Please write out the lines of the data exactly, beginning with the first and ending with the line containing "def gzf(x, y): return"; leave the pictures behind.
....
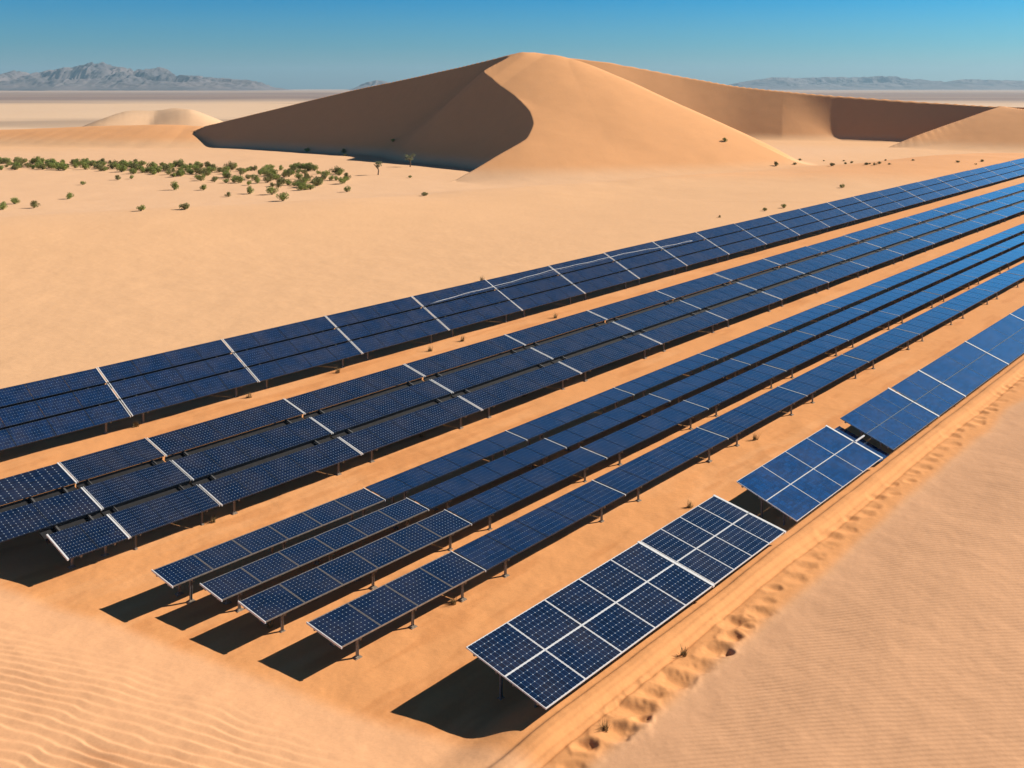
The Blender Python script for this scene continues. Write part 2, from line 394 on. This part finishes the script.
def gzf(x, y): return float(terrain(np.array([x], float), np.array([y], float), True)[0])

# ------------------------------------------------------------------ mountains
def mountains(name, prof, D, depth, seed, nx, label, rough):
    """prof: list of (px, py) skyline points; a ridge relief with real depth"""
    px = np.array([p[0] for p in prof], float); py = np.array([p[1] for p in prof], float)
    X = np.linspace((px[0] - CX) / F * D, (px[-1] - CX) / F * D, nx); ny = 90
    sky = np.interp(X / D * F + CX, px, (HY - py) * D / F + H)
    V = np.linspace(-1, 1, ny)
    XX, VV = np.meshgrid(X, V)
    YY = D + VV * depth
    rid = 1 - np.abs(fbm(XX / rough, YY / rough, seed, 6, .58)) * 2.1
    rid2 = 1 - np.abs(fbm(XX / (rough * .35), YY / (rough * .5), seed + 9, 4, .6)) * 2
    shape = np.clip(1 - np.abs(VV) ** 1.15, 0, 1)
    Z = sky[None] * (shape * (.42 + .50 * rid + .16 * rid2)) * (1 + .0 * VV)
    mx = Z.max(0); Z = Z * (.35 + .65 * (sky / np.maximum(mx, 1)))[None]
    edge = np.minimum(np.arange(nx), np.arange(nx)[::-1]) / 12.; Z *= np.clip(edge, 0, 1)[None]
    Z -= 6 * (np.abs(VV) > .98)
    co = np.stack([XX, YY, Z], -1).reshape(-1, 3)
    i = np.arange(ny - 1)[:, None] * nx; j = np.arange(nx - 1)[None]
    qd = np.stack([i + j, i + j + 1, i + nx + j + 1, i + nx + j], -1).reshape(-1, 4)
    me = bpy.data.meshes.new(name); me.from_pydata(co.tolist(), [], qd.tolist()); me.update()
    me.materials.append(M_rock)
    return tag(link(name, me), label, None, None, 'structure')
mountains('mountain_range', [(-330, 84), (-200, 76), (-90, 79), (-30, 80), (0, 77), (18, 70), (28, 77), (45, 70), (72, 67), (85, 64), (98, 61), (112, 66), (128, 68), (146, 69), (160, 67), (172, 72), (190, 74), (205, 75), (222, 78), (240, 79), (262, 82), (275, 87)],
          8000, 950, 5, 420, 'jagged rocky grey blue mountain range on the left horizon', 420)
mountains('far_hills', [(352, 87), (366, 82), (378, 79), (386, 81), (396, 87)], 9500, 500, 15, 60, 'tiny pale blue hill behind the slope of the dark dune', 500)
mountains('far_hills', [(715, 87), (748, 81), (775, 77), (800, 78), (835, 76.5), (850, 77), (880, 75), (905, 78), (935, 80), (960, 79), (1000, 80), (1040, 81), (1130, 77), (1230, 86)],
          11500, 1200, 25, 300, 'faint blue hills along the right horizon', 800)

# ------------------------------------------------------------------ solar tables
def module_mesh(name, L, W, m, th=.035):
    """one framed module, local origin at its low left corner, x along the row, y up the slope"""
    bm = bmesh.new(); uvl = bm.loops.layers.uv.new('uv')
    fr = .022
    vs = [bm.verts.new(p) for p in ((fr, fr, 0), (L - fr, fr, 0), (L - fr, W - fr, 0), (fr, W - fr, 0))]
    f = bm.faces.new(vs)
    for lp, uv in zip(f.loops, ((0, 0), (1, 0), (1, 1), (0, 1))): lp[uvl].uv = uv
    f.material_index = 0
    f2 = bm.faces.new([bm.verts.new((v.co.x, v.co.y, -.006)) for v in reversed(vs)]); f2.material_index = 1
    me = bpy.data.meshes.new(name); bm.to_mesh(me); bm.free()
    me.materials.append(m); me.materials.append(M_back)
    return me
def frame_mesh(name, L, W, th=.04, fr=.024, mt=None):
    bm = bmesh.new(); t = .004
    box(bm, (0, 0, -th), (L, fr, t)); box(bm, (0, W - fr, -th), (L, W, t))
    box(bm, (0, fr, -th), (fr, W - fr, t)); box(bm, (L - fr, fr, -th), (L, W - fr, t))
    return tomesh(bm, name, mt or M_edge)
MESH = {}
def get(key, fn):
    if key not in MESH: MESH[key] = fn()
    return MESH[key]

def make_table(name, tiers, n, mat_mod, z0, tilt, post_a, seg_rail=.032, frame_mat=None, rails=(True, True), post_s=None, braces=True, frw=.024):
    """tiers: list of (s offset from low edge in slope metres, width, start x, length).  Local x along the row, y away from the low edge."""
    root = empty(name)
    T = Matrix.Translation((0, 0, z0)) @ Matrix.Rotation(tilt, 4, 'X')
    ct, snt = math.cos(tilt), math.sin(tilt)
    def put(o, x, v, w=0):
        p = T @ Vector((x, v, w)); o.location = p; o.rotation_euler = (tilt, 0, 0)
    for (v0, W, x0, L) in tiers:
        ml = L / n
        for k in range(n):
            mk = ('m', round(ml, 3), round(W, 3), mat_mod.name); fk = ('f', round(ml, 3), round(W, 3), frw, (frame_mat or M_edge).name)
            o = link('module', get(mk, lambda: module_mesh('module', ml - .012, W, mat_mod)), None, root); put(o, x0 + k * ml + .006, v0)
            fo = link('module_frame', get(fk, lambda: frame_mesh('module_frame', ml - .012, W, fr=frw, mt=frame_mat)), None, o)
        # pale end rails
        for e, on in zip((0, 1), rails):
            if not on: continue
            rk = ('r', round(W, 3), seg_rail)
            def rail():
                bm = bmesh.new(); box(bm, (-seg_rail / 2, -.03, -.05), (seg_rail / 2, W + .03, .014)); return tomesh(bm, 'end_rail', M_alu)
            o = link('end_rail', get(rk, rail), None, root)
            put(o, x0 + (seg_rail / 2 + .002 if e == 0 else L - seg_rail / 2 - .002), v0, .004)
    vmax = max(t[0] + t[1] for t in tiers); xa = min(t[2] for t in tiers); xb = max(t[2] + t[3] for t in tiers)
    # dark strips added under the tier gaps so these read as black shade
    for (p, q) in zip(tiers[:-1], tiers[1:]):
        gap = q[0] - p[0] - p[1]; xs0 = max(p[2], q[2]); xs1 = min(p[2] + p[3], q[2] + q[3])
        if gap > .05:
            b3 = bmesh.new(); box(b3, (xs0 + .02, -.12, -.30), (xs1 - .02, gap + .12, -.24)); box(b3, (xs0 + .02, -.12, -.24), (xs1 - .02, -.09, -.13)); box(b3, (xs0 + .02, gap + .09, -.24), (xs1 - .02, gap + .12, -.13))
            o = link('gap_shade_strip', tomesh(b3, 'gap_shade_strip', M_back), None, root); put(o, 0, p[0] + p[1])
    # purlins under the modules
    vs = []
    for (v0, W, x0, L) in tiers: vs += [(v0 + W * .22, x0, L), (v0 + W * .8, x0, L)]
    for (v, x0, L) in vs:
        bm = bmesh.new(); box(bm, (x0 + .03, -.03, -.12), (x0 + L - .03, .03, -.042))
        o = link('purlin', get(('p', round(x0, 2), round(L, 2)), lambda: tomesh(bm, 'purlin', M_steel)) if ('p', round(x0, 2), round(L, 2)) in MESH or True else None, None, root)
        put(o, 0, v)
    # posts with footings
    for pa in post_a:
        # raking beam tying the posts
        def beam():
            b2 = bmesh.new(); box(b2, (-.035, .1, -.20), (.035, vmax - .08, -.122)); return tomesh(b2, 'cross_beam', M_steel)
        o = link('cross_beam', get(('b', round(vmax, 2)), beam), None, root); put(o, pa, 0)
        for pv in (post_s or (.16 * vmax, .84 * vmax)):
            zt = z0 + pv * snt - .19 * ct; y = pv * ct + .19 * snt
            def post():
                b2 = bmesh.new(); h = zt + .35
                box(b2, (-.045, -.03, -.35), (-.033, .03, zt)); box(b2, (.033, -.03, -.35), (.045, .03, zt)); box(b2, (-.033, -.006, -.35), (.033, .006, zt))
                return tomesh(b2, 'post', M_steel)
            po = link('post', get(('po', round(zt, 2)), post), None, root); po.location = (pa, y, 0)
            def foot():
                b2 = bmesh.new()
                for (lo, hi) in (((-.13, -.11, -.3), (.13, .11, .02)), ((-.09, -.075, .02), (.09, .075, .05))): box(b2, lo, hi)
                bmesh.ops.bevel(b2, geom=b2.edges[:], offset=.012, segments=1)
                return tomesh(b2, 'footing', M_conc)
            link('footing', get(('ft',), foot), None, po)
    return root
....
▶ _Reply to the exercise_:
The Blender Python script for this scene continues. Write part 2, from line 394 on. This part finishes the script.
def gzf(x, y): return float(terrain(np.array([x], float), np.array([y], float), True)[0])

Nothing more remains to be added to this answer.